## BEGIN

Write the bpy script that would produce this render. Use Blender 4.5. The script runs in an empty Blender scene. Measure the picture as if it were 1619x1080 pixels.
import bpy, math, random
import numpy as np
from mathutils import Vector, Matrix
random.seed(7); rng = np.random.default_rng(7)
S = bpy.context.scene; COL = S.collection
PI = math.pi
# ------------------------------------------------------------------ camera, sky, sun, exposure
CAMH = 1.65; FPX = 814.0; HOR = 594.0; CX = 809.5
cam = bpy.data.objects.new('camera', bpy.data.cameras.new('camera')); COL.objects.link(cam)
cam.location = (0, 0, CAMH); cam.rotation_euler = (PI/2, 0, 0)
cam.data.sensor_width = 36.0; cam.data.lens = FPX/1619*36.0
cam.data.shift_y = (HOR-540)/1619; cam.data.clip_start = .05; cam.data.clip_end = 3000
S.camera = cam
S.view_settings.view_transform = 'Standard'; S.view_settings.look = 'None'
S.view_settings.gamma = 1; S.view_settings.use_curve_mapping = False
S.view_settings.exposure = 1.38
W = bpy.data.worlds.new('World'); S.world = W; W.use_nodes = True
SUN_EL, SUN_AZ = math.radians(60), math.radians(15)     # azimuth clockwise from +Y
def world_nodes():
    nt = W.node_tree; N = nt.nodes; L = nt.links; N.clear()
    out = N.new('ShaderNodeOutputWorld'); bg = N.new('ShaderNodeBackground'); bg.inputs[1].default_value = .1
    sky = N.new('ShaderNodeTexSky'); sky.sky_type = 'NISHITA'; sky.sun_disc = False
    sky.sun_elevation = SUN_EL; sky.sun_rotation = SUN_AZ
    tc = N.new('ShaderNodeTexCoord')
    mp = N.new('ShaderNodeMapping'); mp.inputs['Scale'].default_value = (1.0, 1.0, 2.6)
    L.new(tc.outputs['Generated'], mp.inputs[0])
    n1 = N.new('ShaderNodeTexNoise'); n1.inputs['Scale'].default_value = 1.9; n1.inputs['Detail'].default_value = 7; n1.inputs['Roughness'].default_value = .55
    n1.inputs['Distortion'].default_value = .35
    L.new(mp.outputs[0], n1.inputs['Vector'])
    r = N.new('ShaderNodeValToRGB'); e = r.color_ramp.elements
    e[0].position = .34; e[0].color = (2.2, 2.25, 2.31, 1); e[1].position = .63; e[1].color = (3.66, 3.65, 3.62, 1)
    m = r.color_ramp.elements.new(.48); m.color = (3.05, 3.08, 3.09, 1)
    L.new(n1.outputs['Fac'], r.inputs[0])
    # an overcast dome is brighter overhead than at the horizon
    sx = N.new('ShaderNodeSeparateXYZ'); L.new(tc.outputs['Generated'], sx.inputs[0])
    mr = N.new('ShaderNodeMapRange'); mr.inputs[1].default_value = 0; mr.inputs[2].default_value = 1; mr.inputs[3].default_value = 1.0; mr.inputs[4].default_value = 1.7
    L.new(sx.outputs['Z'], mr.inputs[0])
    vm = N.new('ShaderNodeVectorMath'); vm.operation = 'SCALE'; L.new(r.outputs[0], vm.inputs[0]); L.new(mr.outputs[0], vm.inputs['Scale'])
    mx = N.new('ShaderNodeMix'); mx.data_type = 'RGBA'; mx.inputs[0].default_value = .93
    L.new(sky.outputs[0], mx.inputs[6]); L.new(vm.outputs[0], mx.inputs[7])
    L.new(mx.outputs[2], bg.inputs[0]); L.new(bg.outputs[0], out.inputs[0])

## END

## What needs to be done:
In the lines above, find each one with "scene" and list it.

## Exercise solution:
Write the bpy script that would produce this render. Use Blender 4.5. The script runs in an empty Blender scene. Measure the picture as if it were 1619x1080 pixels.
S = bpy.context.scene; COL = S.collection